--- WORK TO COMPLETE ---
Lines after the one containing "from mathutils.geometry import" are to be omitted; print exactly each line from the start of the records up to and including it.

Collection entries
==================================================
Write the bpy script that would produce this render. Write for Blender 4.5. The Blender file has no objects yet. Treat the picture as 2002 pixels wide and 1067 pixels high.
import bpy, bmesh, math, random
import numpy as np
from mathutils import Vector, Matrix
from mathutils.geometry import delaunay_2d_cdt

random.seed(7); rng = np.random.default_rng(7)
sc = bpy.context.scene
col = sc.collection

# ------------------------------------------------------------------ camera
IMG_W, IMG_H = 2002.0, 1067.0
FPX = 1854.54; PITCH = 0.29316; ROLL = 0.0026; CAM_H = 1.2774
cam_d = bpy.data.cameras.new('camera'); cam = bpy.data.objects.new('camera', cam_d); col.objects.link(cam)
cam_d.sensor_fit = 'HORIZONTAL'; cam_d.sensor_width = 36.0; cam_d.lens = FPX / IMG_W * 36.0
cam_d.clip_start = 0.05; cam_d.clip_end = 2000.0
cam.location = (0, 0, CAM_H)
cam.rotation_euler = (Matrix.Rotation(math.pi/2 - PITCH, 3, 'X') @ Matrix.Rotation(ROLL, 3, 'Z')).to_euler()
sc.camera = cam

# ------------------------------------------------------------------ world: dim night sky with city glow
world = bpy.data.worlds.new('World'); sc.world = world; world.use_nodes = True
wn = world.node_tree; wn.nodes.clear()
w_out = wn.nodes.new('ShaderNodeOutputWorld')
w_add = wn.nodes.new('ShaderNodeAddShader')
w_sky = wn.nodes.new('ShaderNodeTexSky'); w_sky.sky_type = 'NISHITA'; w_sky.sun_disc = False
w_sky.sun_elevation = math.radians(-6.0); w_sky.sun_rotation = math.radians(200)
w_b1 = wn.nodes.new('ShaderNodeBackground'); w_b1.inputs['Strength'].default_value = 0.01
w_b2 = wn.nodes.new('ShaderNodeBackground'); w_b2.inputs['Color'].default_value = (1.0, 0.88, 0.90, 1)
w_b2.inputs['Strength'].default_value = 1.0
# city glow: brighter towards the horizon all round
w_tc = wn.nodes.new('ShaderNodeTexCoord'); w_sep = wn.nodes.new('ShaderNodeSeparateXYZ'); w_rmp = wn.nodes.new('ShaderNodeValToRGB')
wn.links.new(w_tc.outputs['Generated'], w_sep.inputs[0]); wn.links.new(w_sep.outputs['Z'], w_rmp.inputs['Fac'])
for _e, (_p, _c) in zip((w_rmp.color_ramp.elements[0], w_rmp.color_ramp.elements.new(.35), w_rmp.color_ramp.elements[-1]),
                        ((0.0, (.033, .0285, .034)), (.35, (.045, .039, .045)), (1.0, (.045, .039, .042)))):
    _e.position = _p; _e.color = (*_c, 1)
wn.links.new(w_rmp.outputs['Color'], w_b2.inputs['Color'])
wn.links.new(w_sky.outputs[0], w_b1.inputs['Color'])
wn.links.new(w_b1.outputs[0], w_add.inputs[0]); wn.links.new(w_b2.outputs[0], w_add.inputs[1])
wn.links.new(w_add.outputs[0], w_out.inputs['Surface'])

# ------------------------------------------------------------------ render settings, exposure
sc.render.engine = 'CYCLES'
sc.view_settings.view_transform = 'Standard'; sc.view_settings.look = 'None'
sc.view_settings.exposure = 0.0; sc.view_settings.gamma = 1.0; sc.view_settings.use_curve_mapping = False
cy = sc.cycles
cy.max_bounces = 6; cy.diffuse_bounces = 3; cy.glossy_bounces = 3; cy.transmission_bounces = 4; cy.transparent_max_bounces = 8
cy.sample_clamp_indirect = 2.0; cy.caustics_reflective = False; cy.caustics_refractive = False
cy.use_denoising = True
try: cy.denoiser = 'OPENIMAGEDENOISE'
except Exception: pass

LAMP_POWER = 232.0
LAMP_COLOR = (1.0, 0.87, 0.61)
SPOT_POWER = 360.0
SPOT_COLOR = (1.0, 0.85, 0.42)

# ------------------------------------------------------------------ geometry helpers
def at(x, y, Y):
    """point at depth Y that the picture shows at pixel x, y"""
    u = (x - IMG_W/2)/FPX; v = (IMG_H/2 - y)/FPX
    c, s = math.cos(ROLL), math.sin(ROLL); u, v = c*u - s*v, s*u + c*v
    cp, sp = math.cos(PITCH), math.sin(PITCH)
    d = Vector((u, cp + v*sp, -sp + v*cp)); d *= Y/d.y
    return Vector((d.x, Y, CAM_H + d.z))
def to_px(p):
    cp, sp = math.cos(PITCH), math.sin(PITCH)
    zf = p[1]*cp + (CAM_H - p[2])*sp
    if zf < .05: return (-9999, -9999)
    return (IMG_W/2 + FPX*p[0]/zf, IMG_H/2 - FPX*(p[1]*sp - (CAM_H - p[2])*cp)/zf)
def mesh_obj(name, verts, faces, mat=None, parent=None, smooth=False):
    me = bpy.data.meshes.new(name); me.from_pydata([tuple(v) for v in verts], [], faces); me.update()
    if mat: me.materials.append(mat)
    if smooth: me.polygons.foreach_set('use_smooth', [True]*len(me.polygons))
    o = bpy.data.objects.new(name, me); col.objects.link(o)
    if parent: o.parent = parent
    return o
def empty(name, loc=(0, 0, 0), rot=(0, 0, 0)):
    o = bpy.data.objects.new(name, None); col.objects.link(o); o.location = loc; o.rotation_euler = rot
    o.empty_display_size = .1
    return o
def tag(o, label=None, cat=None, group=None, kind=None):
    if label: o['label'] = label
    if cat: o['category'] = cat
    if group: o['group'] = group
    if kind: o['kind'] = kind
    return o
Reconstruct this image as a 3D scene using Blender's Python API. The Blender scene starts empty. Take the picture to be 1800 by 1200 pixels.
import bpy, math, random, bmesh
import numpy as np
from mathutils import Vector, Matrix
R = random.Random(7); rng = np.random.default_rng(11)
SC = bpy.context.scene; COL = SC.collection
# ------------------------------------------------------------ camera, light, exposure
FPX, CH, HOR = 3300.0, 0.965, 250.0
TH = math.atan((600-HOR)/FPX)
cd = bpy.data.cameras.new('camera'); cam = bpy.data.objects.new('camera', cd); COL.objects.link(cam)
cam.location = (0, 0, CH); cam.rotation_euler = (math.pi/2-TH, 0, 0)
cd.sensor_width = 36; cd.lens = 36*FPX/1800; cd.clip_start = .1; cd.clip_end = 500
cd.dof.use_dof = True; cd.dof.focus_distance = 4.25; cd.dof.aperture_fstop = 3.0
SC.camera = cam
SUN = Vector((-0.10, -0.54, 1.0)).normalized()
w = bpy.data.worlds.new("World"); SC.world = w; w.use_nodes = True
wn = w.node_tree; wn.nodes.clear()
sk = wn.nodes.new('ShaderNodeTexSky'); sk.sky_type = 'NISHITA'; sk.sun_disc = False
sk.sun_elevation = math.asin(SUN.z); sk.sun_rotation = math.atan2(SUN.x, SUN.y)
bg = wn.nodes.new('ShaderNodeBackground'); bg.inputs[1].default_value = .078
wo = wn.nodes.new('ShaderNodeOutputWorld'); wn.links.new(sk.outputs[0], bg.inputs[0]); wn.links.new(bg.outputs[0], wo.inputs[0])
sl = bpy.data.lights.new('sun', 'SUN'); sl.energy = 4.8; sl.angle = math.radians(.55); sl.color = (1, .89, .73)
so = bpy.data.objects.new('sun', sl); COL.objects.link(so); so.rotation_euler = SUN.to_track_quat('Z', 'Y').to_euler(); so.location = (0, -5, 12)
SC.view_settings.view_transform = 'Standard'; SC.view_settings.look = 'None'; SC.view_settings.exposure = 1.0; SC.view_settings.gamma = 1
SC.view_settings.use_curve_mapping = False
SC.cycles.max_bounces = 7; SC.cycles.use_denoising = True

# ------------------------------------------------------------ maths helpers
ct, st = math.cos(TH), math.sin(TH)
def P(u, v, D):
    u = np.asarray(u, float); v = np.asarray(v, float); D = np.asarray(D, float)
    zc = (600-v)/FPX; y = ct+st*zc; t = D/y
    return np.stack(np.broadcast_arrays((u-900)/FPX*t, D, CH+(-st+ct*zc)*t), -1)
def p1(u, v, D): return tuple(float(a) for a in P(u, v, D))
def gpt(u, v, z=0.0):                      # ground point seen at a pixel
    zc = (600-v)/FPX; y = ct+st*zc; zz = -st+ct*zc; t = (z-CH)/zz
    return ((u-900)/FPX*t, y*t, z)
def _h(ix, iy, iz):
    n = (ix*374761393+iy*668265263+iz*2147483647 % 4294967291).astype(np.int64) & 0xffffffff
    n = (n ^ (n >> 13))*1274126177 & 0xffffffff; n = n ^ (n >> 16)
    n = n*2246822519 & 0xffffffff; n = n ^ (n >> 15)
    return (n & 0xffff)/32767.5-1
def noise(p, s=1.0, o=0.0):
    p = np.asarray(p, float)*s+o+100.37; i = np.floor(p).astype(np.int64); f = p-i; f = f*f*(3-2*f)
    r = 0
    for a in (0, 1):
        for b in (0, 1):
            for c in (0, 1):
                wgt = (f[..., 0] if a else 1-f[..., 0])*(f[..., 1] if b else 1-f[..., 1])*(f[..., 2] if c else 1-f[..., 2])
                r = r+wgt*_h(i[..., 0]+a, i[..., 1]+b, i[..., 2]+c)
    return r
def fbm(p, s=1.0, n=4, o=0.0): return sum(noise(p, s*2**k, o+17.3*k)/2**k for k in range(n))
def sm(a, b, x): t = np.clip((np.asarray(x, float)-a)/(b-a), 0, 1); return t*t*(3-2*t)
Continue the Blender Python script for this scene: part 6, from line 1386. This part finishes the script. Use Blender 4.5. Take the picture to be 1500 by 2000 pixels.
==================================================
--- FULL OUTPUT ---
Write the bpy script that would produce this render. Write for Blender 4.5. The Blender file has no objects yet. Treat the picture as 2002 pixels wide and 1067 pixels high.
import bpy, bmesh, math, random
import numpy as np
from mathutils import Vector, Matrix
from mathutils.geometry import delaunay_2d_cdt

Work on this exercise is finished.